What is asked ::
Reproduce the opening lines of the records exactly, up to and including the line in which "bpy.data.objects.remove(o)" occurs.

3D scene scripts
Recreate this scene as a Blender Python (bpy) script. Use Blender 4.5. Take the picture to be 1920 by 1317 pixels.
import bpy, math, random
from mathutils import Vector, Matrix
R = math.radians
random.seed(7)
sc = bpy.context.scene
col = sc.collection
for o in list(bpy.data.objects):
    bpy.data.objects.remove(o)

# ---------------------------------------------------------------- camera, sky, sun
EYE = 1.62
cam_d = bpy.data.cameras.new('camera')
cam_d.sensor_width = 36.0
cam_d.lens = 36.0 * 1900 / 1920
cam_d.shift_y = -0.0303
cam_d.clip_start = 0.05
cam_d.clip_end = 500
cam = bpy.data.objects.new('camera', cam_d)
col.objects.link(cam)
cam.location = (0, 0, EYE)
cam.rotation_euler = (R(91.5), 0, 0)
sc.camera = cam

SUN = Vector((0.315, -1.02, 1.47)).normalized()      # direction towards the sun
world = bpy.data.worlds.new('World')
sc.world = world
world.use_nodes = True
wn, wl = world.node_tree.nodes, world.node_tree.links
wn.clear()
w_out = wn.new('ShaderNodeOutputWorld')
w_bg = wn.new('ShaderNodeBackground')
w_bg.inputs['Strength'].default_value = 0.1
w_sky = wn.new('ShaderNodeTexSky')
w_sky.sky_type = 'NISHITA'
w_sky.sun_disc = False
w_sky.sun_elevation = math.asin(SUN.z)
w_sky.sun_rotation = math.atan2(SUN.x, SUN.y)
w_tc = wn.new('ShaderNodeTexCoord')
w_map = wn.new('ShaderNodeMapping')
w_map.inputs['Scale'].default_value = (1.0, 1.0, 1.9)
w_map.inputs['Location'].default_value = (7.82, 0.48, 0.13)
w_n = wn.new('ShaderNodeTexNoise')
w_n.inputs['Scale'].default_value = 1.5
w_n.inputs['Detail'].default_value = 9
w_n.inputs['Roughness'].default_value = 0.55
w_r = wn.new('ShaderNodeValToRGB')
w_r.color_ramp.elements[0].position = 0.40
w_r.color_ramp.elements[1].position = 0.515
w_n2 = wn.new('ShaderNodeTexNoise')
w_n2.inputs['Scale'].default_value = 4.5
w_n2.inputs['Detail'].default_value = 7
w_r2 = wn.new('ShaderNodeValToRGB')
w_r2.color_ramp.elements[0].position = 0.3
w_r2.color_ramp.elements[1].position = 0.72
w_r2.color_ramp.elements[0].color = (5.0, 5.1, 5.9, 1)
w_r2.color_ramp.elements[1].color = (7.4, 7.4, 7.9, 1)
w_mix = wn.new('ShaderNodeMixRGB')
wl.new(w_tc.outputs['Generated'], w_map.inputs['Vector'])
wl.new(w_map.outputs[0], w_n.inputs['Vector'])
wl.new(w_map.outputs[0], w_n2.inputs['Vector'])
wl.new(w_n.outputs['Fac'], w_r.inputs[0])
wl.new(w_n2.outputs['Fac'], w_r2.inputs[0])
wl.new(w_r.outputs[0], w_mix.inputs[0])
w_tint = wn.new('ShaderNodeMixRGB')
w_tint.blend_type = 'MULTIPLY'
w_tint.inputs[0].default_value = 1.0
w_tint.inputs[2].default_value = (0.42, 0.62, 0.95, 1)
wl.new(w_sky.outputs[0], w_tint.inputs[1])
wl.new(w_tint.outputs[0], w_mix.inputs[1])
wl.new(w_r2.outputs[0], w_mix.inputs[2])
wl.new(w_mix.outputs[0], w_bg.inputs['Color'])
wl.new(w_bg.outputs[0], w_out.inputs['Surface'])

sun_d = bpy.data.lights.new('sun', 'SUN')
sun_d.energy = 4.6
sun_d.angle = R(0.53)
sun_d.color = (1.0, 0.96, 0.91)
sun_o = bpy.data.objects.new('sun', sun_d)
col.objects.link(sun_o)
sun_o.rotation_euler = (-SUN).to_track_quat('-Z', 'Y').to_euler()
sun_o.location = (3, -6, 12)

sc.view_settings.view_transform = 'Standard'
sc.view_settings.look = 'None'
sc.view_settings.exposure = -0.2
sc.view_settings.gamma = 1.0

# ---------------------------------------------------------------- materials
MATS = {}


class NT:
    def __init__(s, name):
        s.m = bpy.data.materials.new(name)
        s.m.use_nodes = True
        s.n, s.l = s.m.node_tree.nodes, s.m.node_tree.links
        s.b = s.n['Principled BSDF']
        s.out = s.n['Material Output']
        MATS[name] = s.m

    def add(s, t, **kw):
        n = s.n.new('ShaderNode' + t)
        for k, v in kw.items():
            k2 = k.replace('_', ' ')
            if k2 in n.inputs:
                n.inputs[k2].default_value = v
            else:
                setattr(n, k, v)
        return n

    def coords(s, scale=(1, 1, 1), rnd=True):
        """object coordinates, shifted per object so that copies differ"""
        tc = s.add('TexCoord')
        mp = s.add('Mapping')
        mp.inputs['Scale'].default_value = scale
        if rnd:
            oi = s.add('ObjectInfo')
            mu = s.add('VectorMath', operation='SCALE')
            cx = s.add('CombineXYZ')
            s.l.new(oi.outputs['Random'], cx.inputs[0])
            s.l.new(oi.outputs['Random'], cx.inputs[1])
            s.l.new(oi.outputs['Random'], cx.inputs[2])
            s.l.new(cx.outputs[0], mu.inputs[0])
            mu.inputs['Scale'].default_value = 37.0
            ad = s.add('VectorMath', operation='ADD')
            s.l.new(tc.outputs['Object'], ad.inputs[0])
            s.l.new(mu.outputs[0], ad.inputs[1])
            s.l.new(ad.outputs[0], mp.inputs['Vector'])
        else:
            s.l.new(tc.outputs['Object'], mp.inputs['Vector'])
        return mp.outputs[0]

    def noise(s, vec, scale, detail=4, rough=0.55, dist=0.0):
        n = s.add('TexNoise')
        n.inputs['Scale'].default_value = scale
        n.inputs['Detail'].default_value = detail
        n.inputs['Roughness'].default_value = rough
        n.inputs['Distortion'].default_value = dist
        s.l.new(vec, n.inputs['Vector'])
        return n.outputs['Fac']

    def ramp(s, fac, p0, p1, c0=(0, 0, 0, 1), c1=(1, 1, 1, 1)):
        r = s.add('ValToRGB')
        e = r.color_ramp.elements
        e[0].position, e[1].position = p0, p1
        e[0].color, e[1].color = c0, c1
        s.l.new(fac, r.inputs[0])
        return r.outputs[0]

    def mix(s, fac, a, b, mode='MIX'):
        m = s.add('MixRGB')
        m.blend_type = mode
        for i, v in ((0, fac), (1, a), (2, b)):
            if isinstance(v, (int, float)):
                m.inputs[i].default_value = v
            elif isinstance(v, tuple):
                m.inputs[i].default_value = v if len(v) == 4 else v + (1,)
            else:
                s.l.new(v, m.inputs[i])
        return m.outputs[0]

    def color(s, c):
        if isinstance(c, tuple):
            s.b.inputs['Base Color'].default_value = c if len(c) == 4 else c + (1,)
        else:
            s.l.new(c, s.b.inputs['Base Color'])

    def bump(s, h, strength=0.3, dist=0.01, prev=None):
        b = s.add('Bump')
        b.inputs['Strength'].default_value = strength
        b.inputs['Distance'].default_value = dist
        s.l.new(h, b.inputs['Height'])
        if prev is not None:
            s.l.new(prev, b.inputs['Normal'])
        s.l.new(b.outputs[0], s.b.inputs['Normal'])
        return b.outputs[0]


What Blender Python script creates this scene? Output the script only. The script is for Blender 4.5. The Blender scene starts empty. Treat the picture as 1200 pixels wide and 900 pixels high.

Answer in full ::
Recreate this scene as a Blender Python (bpy) script. Use Blender 4.5. Take the picture to be 1920 by 1317 pixels.
import bpy, math, random
from mathutils import Vector, Matrix
R = math.radians
random.seed(7)
sc = bpy.context.scene
col = sc.collection
for o in list(bpy.data.objects):
    bpy.data.objects.remove(o)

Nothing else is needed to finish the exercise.